Official data from China’s General Administration of Customs, released on July 20,  2025, revealed that shipments to the U.S. hit 353 metric tonnes in June, a staggering 660% increase from the previous month. This recovery follows a tense period of restricted exports earlier in the year. The breakthrough came after negotiations in June resolved disputes over rare earth shipments, with U.S. chipmaker Nvidia agreeing to resume sales of its H20 AI chips to China as part of the deal, according to a Reuters report.

China, which controls over 90% of the global supply of rare earth magnets, had imposed export restrictions in April 2025 in response to U.S. tariffs. The move, which targeted several rare earth elements, disrupted global supply chains, forcing some automakers outside China to pause production due to shortages. The lengthy process of securing export licences in April and May exacerbated these disruptions, rattling industries reliant on these critical materials.

Globally, China’s rare earth magnet exports reached 3,188 tonnes in June, a 157.5% jump from May’s 1,238 tonnes, though still 38.1% below June 2024 levels. Industry analysts predict further recovery in July as more exporters secured licenses in June. However, the first half of 2025 saw an 18.9% year-on-year decline in exports, totalling 22,319 tonnes, reflecting the lingering impact of earlier restrictions.
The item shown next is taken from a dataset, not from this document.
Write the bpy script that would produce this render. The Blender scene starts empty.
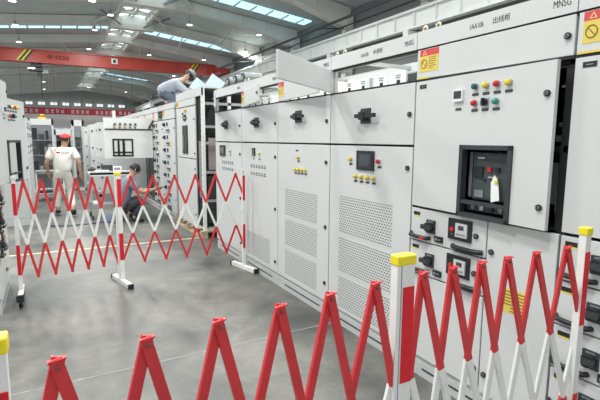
import bpy, bmesh, math, random
from mathutils import Vector, Matrix
random.seed(7)
C = bpy.context.scene.collection
R = math.radians

# ------------------------------------------------------------------ materials
MATS = {}
def mat(name, col=(.5,.5,.5), rough=.5, metal=0., emit=None, es=1., noise=0., nscale=8., bump=0., alpha=None, spec=None):
    if name in MATS: return MATS[name]
    m = bpy.data.materials.new(name); m.use_nodes = True
    nt = m.node_tree; b = nt.nodes['Principled BSDF']
    b.inputs['Base Color'].default_value = (*col, 1)
    b.inputs['Roughness'].default_value = rough
    b.inputs['Metallic'].default_value = metal
    if spec is not None: b.inputs['Specular IOR Level'].default_value = spec
    if emit:
        b.inputs['Emission Color'].default_value = (*emit, 1)
        b.inputs['Emission Strength'].default_value = es
    if alpha is not None: b.inputs['Alpha'].default_value = alpha
    if noise or bump:
        tc = nt.nodes.new('ShaderNodeTexCoord'); n = nt.nodes.new('ShaderNodeTexNoise')
        n.inputs['Scale'].default_value = nscale; n.inputs['Detail'].default_value = 5
        nt.links.new(tc.outputs['Object'], n.inputs['Vector'])
        if noise:
            mp = nt.nodes.new('ShaderNodeMapRange')
            mp.inputs['From Min'].default_value = .3; mp.inputs['From Max'].default_value = .7
            mp.inputs['To Min'].default_value = 1-noise; mp.inputs['To Max'].default_value = 1+noise
            nt.links.new(n.outputs['Fac'], mp.inputs['Value'])
            mx = nt.nodes.new('ShaderNodeVectorMath'); mx.operation = 'SCALE'
            mx.inputs[0].default_value = col
            nt.links.new(mp.outputs['Result'], mx.inputs['Scale'])
            nt.links.new(mx.outputs['Vector'], b.inputs['Base Color'])
        if bump:
            bp = nt.nodes.new('ShaderNodeBump'); bp.inputs['Strength'].default_value = bump
            nt.links.new(n.outputs['Fac'], bp.inputs['Height']); nt.links.new(bp.outputs['Normal'], b.inputs['Normal'])
    MATS[name] = m
    return m

PAINT = mat('light_grey_powder_coat', (.62,.64,.635), .42, noise=.025, nscale=1.3)
PAINT2 = mat('frame_grey', (.50,.52,.515), .45)
WHITE = mat('white_enamel', (.80,.82,.80), .4)
BLACK = mat('black_plastic', (.014,.016,.018), .4)
GAPBLK = mat('shade_and_slot_black', (.010,.011,.012), .7)  # black standing for shade in gaps and interiors; also strips and slots
DGREY = mat('dark_grey_plastic', (.035,.042,.046), .45)
BREAK = mat('breaker_grey_green', (.055,.075,.073), .5)
GREY = mat('mid_grey_metal', (.25,.27,.28), .45, .3)
STEEL = mat('zinc_steel', (.55,.56,.56), .35, .8)
RED = mat('red_paint', (.62,.038,.045), .4, noise=.08, nscale=14)
FWHITE = mat('fence_white', (.80,.80,.77), .45, noise=.05, nscale=12)
REDT = mat('red_reflective_tape', (.68,.012,.025), .3, noise=.06, nscale=30)
YEL = mat('yellow_plastic', (.86,.72,.02), .4)
LYEL = mat('lamp_yellow', (.75,.60,.06), .25)
LRED = mat('lamp_red', (.55,.02,.03), .25)
LGRN = mat('lamp_green', (.03,.30,.24), .25)
LBLU = mat('lamp_dark_blue', (.02,.10,.13), .25)
SCR = mat('screen_glass', (.05,.065,.075), .12)
SRED = mat('sticker_red', (.62,.07,.07), .5)
SYEL = mat('sticker_yellow', (.74,.58,.12), .5)
INK = mat('black_ink', (.03,.03,.03), .6)
INKY = mat('dark_ink_on_yellow', (.28,.18,.02), .6)
LINK = mat('pale_yellow_ink', (.9,.75,.3), .6)
WOOD = mat('pallet_wood', (.42,.33,.22), .8, noise=.25, nscale=9)
SKIN = mat('skin', (.45,.26,.18), .55)
HAIR = mat('black_hair', (.012,.011,.011), .6)

def grid_vent():
    m = bpy.data.materials.new('perforated_sheet'); m.use_nodes = True
    nt = m.node_tree; N = nt.nodes; L = nt.links; b = N['Principled BSDF']; b.inputs['Roughness'].default_value = .45
    tc = N.new('ShaderNodeTexCoord'); sp = N.new('ShaderNodeSeparateXYZ'); L.new(tc.outputs['Object'], sp.inputs[0])
    def mth(op, a, c=None, d=None):
        n = N.new('ShaderNodeMath'); n.operation = op
        for i, v in enumerate((a, c, d)):
            if v is None: continue
            if isinstance(v, (int, float)): n.inputs[i].default_value = v
            else: L.new(v, n.inputs[i])
        return n.outputs[0]
    u = mth('DIVIDE', sp.outputs['Y'], .029); v = mth('DIVIDE', sp.outputs['Z'], .0205)
    row = mth('FLOOR', v); par = mth('MULTIPLY', mth('FLOORED_MODULO', row, 2.), .5)
    fu = mth('SUBTRACT', mth('FRACT', mth('ADD', u, par)), .5); fv = mth('SUBTRACT', mth('FRACT', v), .5)
    a = mth('POWER', mth('DIVIDE', mth('ABSOLUTE', fu), .33), 4.); c = mth('POWER', mth('DIVIDE', mth('ABSOLUTE', fv), .22), 2.)
    hole = mth('LESS_THAN', mth('ADD', a, c), 1.)
    mx = N.new('ShaderNodeMix'); mx.data_type = 'RGBA'; L.new(hole, mx.inputs[0])
    mx.inputs[6].default_value = (.60,.62,.615,1); mx.inputs[7].default_value = (.10,.11,.115,1)
    L.new(mx.outputs[2], b.inputs['Base Color'])
    return m
VENT = grid_vent()

# ------------------------------------------------------------------ mesh builder
class MB:
    def __init__(s): s.v=[]; s.f=[]; s.mi=[]; s.m=[]; s.sm=[]
    def mid(s, m):
        if m not in s.m: s.m.append(m)
        return s.m.index(m)
    def add(s, vs, fs, m, smooth=False):
        o = len(s.v); s.v += [tuple(x) for x in vs]; k = s.mid(m)
        for f in fs: s.f.append([i+o for i in f]); s.mi.append(k); s.sm.append(smooth)
        return s
    def box(s, x0,x1,y0,y1,z0,z1, m):
        v=[(x,y,z) for x in (x0,x1) for y in (y0,y1) for z in (z0,z1)]
        return s.add(v, [(0,1,3,2),(4,6,7,5),(0,4,5,1),(2,3,7,6),(0,2,6,4),(1,5,7,3)], m)
    def bar(s, p, q, w, h, m, up=(0,0,1)):
        p=Vector(p); q=Vector(q); d=(q-p).normalized(); up=Vector(up)
        a=d.cross(up)
        if a.length<1e-4: a=d.cross(Vector((1,0,0)))
        a.normalize(); b=a.cross(d).normalized(); a*=w/2; b*=h/2
        v=[p-a-b,p+a-b,p+a+b,p-a+b,q-a-b,q+a-b,q+a+b,q-a+b]
        return s.add(v, [(0,3,2,1),(4,5,6,7),(0,1,5,4),(1,2,6,5),(2,3,7,6),(3,0,4,7)], m)
    def cyl(s, p, q, r0, m, r1=None, n=14, cap=True):
        r1 = r0 if r1 is None else r1
        p=Vector(p); q=Vector(q); d=(q-p).normalized()
        a=d.cross(Vector((0,0,1)) if abs(d.z)<.9 else Vector((1,0,0))).normalized(); b=d.cross(a)
        v=[]
        for c,r in ((p,r0),(q,r1)):
            for i in range(n):
                t=2*math.pi*i/n; v.append(c+(a*math.cos(t)+b*math.sin(t))*r)
        s.add(v, [(i,(i+1)%n,n+(i+1)%n,n+i) for i in range(n)], m, True)
        if cap: s.add(v, [tuple(range(n))[::-1], tuple(range(n,2*n))], m)
        return s
    def tube(s, pts, r, m, n=8, closed=False):
        pts=[Vector(p) for p in pts]; v=[]; k=len(pts)
        ref=None
        for i,p in enumerate(pts):
            if closed: d=(pts[(i+1)%k]-pts[i-1])
            else: d=(pts[min(i+1,k-1)]-pts[max(i-1,0)])
            d.normalize()
            if ref is None: ref=d.cross(Vector((0,0,1)) if abs(d.z)<.9 else Vector((1,0,0)))
            a=(ref-d*ref.dot(d)).normalized(); ref=a; b=d.cross(a)
            for j in range(n):
                t=2*math.pi*j/n; v.append(p+(a*math.cos(t)+b*math.sin(t))*r)
        f=[]
        for i in range(k if closed else k-1):
            for j in range(n):
                f.append((i*n+j, i*n+(j+1)%n, ((i+1)%k)*n+(j+1)%n, ((i+1)%k)*n+j))
        s.add(v,f,m,True)
        if not closed: s.add(v[:n]+v[-n:], [tuple(range(n))[::-1], tuple(range(n,2*n))], m)
        return s
    def ball(s, c, r, m, n=12, k=8, z0=-1.):
        c=Vector(c); r=Vector(r) if hasattr(r,'__len__') else Vector((r,r,r)); v=[]
        a0=math.asin(max(-1,z0))
        for i in range(k+1):
            t=a0+(math.pi/2-a0)*i/k
            for j in range(n):
                u=2*math.pi*j/n; v.append(c+Vector((r.x*math.cos(t)*math.cos(u), r.y*math.cos(t)*math.sin(u), r.z*math.sin(t))))
        f=[(i*n+j,i*n+(j+1)%n,(i+1)*n+(j+1)%n,(i+1)*n+j) for i in range(k) for j in range(n)]
        s.add(v,f,m,True); s.add(v[:n],[tuple(range(n))[::-1]],m); return s
    def prism(s, poly, axis, a0, a1, m):
        n=len(poly); v=[]
        for a in (a0,a1):
            for (p,q) in poly:
                v.append((a,p,q) if axis=='x' else (p,a,q) if axis=='y' else (p,q,a))
        return s.add(v, [tuple(range(n))[::-1], tuple(range(n,2*n))]+[(i,(i+1)%n,n+(i+1)%n,n+i) for i in range(n)], m)
    def mesh(s, name):
        me=bpy.data.meshes.new(name); me.from_pydata(s.v,[],s.f)
        for m in s.m: me.materials.append(m)
        me.polygons.foreach_set('material_index', s.mi); me.polygons.foreach_set('use_smooth', s.sm)
        bm=bmesh.new(); bm.from_mesh(me); bmesh.ops.recalc_face_normals(bm, faces=bm.faces); bm.to_mesh(me); bm.free()
        me.update(); return me
    def build(s, name, parent=None, loc=(0,0,0), bev=0):
        o=bpy.data.objects.new(name, s.mesh(name)); C.objects.link(o); o.location=loc
        if parent: o.parent=parent
        if bev:
            b=o.modifiers.new('bevel','BEVEL'); b.width=bev; b.segments=2; b.limit_method='ANGLE'
        return o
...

The trade deal has sparked cautious optimism. In a recent interview with Reuters, US Commerce Secretary Howard Lutnick noted that Nvidia’s chip sales were integrated into the broader agreement on rare earths, highlighting the strategic interplay between technology and critical minerals. Yet, some U.S. lawmakers expressed concerns over the security implications of easing restrictions on AI chip sales to China, fearing potential military applications.

This development raises questions about the balance of power in global trade. China’s dominance in rare earths gives it significant leverage, and the U.S.’s reliance on these materials exposes vulnerabilities in its industrial base. As both nations navigate this uneasy truce, the stability of global supply chains hangs in the balance.

The road ahead remains uncertain. While the June surge signals progress, analysts warn that export volumes may not soon return to 2024 levels. The complex licensing system, described as cumbersome by industry groups, continues to pose challenges. For now, the trade agreement has provided a lifeline to industries dependent on these vital components, but the broader implications of this strategic exchange will likely shape US-China relations for months to come.